Maybe you remember an old boyfriend or girlfriend they used to speak about, or if it’s further in the past, perhaps there are letters they wrote, or postcards from a favourite holiday destination (remember that many families used to go back to the same place year after year), or even a club or society they used to belong to. No matter how elusive the person you’re searching for appears to be, they’ve undoubtedly left their mark somewhere along the line - the trick is to find it.

Online databases
A good starting point is one of the websites designed to help old friends and colleagues keep in touch. The largest of these is Friends Reunited. You might use it to catch up with someone you knew 25 years ago at school, but its records go back much further. So, it may be possible to find someone who went to a particular primary school back in 1911 or who used to be a member of a fishing club in the late 1950s, or who did amateur dramatics, played cricket or ran a local young farmer’s association.

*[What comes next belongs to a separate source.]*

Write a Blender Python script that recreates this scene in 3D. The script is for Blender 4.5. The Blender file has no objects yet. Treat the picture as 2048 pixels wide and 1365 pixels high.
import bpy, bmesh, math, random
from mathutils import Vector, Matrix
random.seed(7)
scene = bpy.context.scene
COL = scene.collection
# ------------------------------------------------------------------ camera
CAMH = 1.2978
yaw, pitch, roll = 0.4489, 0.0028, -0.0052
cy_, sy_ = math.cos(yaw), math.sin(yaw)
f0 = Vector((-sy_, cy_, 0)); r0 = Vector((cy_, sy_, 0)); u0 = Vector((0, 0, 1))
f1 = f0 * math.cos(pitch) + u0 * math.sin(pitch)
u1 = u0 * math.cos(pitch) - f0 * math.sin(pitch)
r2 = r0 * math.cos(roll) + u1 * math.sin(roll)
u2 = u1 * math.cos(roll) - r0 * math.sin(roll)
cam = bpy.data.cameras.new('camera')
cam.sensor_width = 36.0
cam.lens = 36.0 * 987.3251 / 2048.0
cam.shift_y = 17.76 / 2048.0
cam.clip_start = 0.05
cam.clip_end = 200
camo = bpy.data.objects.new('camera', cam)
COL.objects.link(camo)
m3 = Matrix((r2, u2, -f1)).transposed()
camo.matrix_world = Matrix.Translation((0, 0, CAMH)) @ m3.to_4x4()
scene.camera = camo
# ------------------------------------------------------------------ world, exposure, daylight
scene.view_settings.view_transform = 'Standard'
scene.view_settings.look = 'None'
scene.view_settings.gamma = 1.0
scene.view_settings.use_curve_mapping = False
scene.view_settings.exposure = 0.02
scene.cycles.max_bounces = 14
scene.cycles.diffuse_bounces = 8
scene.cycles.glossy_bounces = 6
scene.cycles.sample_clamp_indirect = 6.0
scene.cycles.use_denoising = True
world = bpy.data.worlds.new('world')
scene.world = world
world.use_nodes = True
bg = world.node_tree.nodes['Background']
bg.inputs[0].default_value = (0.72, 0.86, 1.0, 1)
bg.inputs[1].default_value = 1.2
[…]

Similarly, it may be possible to track down someone via their place of work or their unit in the armed forces, or by looking up the street where they used to live. However, Friends Reunited’s records only go back as far as its members’ lives, so its information is largely about the 20th century.

Military connections
Many people enter basic information about themselves on services such as Friends Reunited on a whim, but never complete the full forms. Others, however, go the whole hog and tell you what they’re doing now, post photographs and positively encourage contact. Like most services of this type, Friends Reunited allows you to search its database to find people free of charge. However, if you want to contact anyone, you’ll have to pay a small fee - in this case, £7.50. But with more than six million people registered in the primary schools section alone, it’s pretty good value.

If you want to find someone who was in the Army, Navy or Air Force, however, you’re better off using either Service Pals or Forces Reunited. Of the two, Forces has the larger membership at 378,000, compared with Service Pals’ 110,000, but both can help to track down those who served in the armed forces, and they work in a similar way. Service Pals has a top-level search where you can type in the name of a person to see if they’ve signed up to the website; and there are multiple forums, which include a missing persons section. If you want to email anyone or post to the forums, it costs £7.50 a year.